WHAT TO WORK ON
Your task is to print the material below exactly as presented.

STORED DATA

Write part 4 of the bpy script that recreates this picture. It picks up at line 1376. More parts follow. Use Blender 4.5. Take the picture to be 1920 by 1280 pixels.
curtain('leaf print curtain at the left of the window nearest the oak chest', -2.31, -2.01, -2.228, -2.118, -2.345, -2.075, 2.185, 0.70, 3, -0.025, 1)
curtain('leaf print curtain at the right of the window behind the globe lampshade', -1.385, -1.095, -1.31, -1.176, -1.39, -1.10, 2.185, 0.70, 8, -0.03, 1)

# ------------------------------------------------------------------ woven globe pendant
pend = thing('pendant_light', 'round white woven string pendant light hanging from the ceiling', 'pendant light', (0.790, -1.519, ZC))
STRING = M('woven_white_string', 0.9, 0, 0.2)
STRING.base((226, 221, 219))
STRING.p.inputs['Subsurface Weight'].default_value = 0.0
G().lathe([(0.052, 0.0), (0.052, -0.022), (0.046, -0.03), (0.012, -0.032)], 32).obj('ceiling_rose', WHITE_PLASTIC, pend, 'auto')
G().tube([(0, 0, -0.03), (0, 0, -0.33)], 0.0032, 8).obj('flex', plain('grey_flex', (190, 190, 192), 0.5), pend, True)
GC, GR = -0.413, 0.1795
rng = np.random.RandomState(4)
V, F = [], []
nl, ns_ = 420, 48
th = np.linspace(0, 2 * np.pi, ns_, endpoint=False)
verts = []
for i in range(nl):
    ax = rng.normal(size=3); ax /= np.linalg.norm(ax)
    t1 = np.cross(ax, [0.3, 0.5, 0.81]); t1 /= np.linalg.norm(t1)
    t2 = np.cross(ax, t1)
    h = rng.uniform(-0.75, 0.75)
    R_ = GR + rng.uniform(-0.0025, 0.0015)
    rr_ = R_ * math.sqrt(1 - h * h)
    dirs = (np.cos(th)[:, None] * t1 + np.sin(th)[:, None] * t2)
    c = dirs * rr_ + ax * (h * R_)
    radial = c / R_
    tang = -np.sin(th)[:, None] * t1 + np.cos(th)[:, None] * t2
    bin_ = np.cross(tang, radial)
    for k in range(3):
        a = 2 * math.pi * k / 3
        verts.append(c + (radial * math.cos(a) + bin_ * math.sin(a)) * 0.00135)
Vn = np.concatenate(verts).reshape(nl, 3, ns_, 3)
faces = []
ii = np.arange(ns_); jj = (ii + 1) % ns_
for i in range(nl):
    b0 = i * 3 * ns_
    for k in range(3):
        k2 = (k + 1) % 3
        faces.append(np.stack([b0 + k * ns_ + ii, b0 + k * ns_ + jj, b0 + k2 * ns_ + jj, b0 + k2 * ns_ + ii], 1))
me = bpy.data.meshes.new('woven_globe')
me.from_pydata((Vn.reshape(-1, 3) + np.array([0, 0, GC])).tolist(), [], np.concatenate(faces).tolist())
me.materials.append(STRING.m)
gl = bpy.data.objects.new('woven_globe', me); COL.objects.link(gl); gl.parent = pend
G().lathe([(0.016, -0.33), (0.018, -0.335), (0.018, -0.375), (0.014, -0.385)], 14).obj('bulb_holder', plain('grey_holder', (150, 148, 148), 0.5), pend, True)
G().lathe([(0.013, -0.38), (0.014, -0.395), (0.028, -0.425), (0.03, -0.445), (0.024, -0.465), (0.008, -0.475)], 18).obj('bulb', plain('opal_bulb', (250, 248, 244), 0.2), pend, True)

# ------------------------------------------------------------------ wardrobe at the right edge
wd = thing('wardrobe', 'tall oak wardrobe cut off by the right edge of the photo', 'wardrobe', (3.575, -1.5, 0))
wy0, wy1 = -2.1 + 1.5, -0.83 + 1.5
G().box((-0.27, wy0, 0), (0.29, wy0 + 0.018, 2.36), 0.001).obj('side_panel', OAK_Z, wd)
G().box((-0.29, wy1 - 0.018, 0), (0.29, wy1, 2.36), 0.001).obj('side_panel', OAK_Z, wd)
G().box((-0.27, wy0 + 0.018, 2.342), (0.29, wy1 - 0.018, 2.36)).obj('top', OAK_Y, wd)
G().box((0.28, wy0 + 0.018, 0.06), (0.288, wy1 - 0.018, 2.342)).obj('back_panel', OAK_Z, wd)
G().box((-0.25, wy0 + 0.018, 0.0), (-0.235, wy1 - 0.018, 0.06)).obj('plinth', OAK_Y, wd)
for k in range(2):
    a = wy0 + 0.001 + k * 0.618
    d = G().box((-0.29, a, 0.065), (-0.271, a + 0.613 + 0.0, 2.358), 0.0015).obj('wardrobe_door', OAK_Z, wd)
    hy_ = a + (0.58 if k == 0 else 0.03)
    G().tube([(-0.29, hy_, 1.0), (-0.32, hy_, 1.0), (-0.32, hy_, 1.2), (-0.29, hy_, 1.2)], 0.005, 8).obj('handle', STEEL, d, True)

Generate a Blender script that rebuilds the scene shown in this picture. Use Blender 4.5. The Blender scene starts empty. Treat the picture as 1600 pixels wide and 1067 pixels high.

RESULT OF THE EXERCISE
Write part 4 of the bpy script that recreates this picture. It picks up at line 1376. More parts follow. Use Blender 4.5. Take the picture to be 1920 by 1280 pixels.
curtain('leaf print curtain at the left of the window nearest the oak chest', -2.31, -2.01, -2.228, -2.118, -2.345, -2.075, 2.185, 0.70, 3, -0.025, 1)
curtain('leaf print curtain at the right of the window behind the globe lampshade', -1.385, -1.095, -1.31, -1.176, -1.39, -1.10, 2.185, 0.70, 8, -0.03, 1)

# ------------------------------------------------------------------ woven globe pendant
pend = thing('pendant_light', 'round white woven string pendant light hanging from the ceiling', 'pendant light', (0.790, -1.519, ZC))
STRING = M('woven_white_string', 0.9, 0, 0.2)
STRING.base((226, 221, 219))
STRING.p.inputs['Subsurface Weight'].default_value = 0.0
G().lathe([(0.052, 0.0), (0.052, -0.022), (0.046, -0.03), (0.012, -0.032)], 32).obj('ceiling_rose', WHITE_PLASTIC, pend, 'auto')
G().tube([(0, 0, -0.03), (0, 0, -0.33)], 0.0032, 8).obj('flex', plain('grey_flex', (190, 190, 192), 0.5), pend, True)
GC, GR = -0.413, 0.1795
rng = np.random.RandomState(4)
V, F = [], []
nl, ns_ = 420, 48
th = np.linspace(0, 2 * np.pi, ns_, endpoint=False)
verts = []
for i in range(nl):
    ax = rng.normal(size=3); ax /= np.linalg.norm(ax)
    t1 = np.cross(ax, [0.3, 0.5, 0.81]); t1 /= np.linalg.norm(t1)
    t2 = np.cross(ax, t1)
    h = rng.uniform(-0.75, 0.75)
    R_ = GR + rng.uniform(-0.0025, 0.0015)
    rr_ = R_ * math.sqrt(1 - h * h)
    dirs = (np.cos(th)[:, None] * t1 + np.sin(th)[:, None] * t2)
    c = dirs * rr_ + ax * (h * R_)
    radial = c / R_
    tang = -np.sin(th)[:, None] * t1 + np.cos(th)[:, None] * t2
    bin_ = np.cross(tang, radial)
    for k in range(3):
        a = 2 * math.pi * k / 3
        verts.append(c + (radial * math.cos(a) + bin_ * math.sin(a)) * 0.00135)
Vn = np.concatenate(verts).reshape(nl, 3, ns_, 3)
faces = []
ii = np.arange(ns_); jj = (ii + 1) % ns_
for i in range(nl):
    b0 = i * 3 * ns_
    for k in range(3):
        k2 = (k + 1) % 3
        faces.append(np.stack([b0 + k * ns_ + ii, b0 + k * ns_ + jj, b0 + k2 * ns_ + jj, b0 + k2 * ns_ + ii], 1))
me = bpy.data.meshes.new('woven_globe')
me.from_pydata((Vn.reshape(-1, 3) + np.array([0, 0, GC])).tolist(), [], np.concatenate(faces).tolist())
me.materials.append(STRING.m)
gl = bpy.data.objects.new('woven_globe', me); COL.objects.link(gl); gl.parent = pend
G().lathe([(0.016, -0.33), (0.018, -0.335), (0.018, -0.375), (0.014, -0.385)], 14).obj('bulb_holder', plain('grey_holder', (150, 148, 148), 0.5), pend, True)
G().lathe([(0.013, -0.38), (0.014, -0.395), (0.028, -0.425), (0.03, -0.445), (0.024, -0.465), (0.008, -0.475)], 18).obj('bulb', plain('opal_bulb', (250, 248, 244), 0.2), pend, True)

# ------------------------------------------------------------------ wardrobe at the right edge
wd = thing('wardrobe', 'tall oak wardrobe cut off by the right edge of the photo', 'wardrobe', (3.575, -1.5, 0))
wy0, wy1 = -2.1 + 1.5, -0.83 + 1.5
G().box((-0.27, wy0, 0), (0.29, wy0 + 0.018, 2.36), 0.001).obj('side_panel', OAK_Z, wd)
G().box((-0.29, wy1 - 0.018, 0), (0.29, wy1, 2.36), 0.001).obj('side_panel', OAK_Z, wd)
G().box((-0.27, wy0 + 0.018, 2.342), (0.29, wy1 - 0.018, 2.36)).obj('top', OAK_Y, wd)
G().box((0.28, wy0 + 0.018, 0.06), (0.288, wy1 - 0.018, 2.342)).obj('back_panel', OAK_Z, wd)
G().box((-0.25, wy0 + 0.018, 0.0), (-0.235, wy1 - 0.018, 0.06)).obj('plinth', OAK_Y, wd)
for k in range(2):
    a = wy0 + 0.001 + k * 0.618
    d = G().box((-0.29, a, 0.065), (-0.271, a + 0.613 + 0.0, 2.358), 0.0015).obj('wardrobe_door', OAK_Z, wd)
    hy_ = a + (0.58 if k == 0 else 0.03)
    G().tube([(-0.29, hy_, 1.0), (-0.32, hy_, 1.0), (-0.32, hy_, 1.2), (-0.29, hy_, 1.2)], 0.005, 8).obj('handle', STEEL, d, True)

Generate a Blender script that rebuilds the scene shown in this picture. Use Blender 4.5. The Blender scene starts empty. Treat the picture as 1600 pixels wide and 1067 pixels high.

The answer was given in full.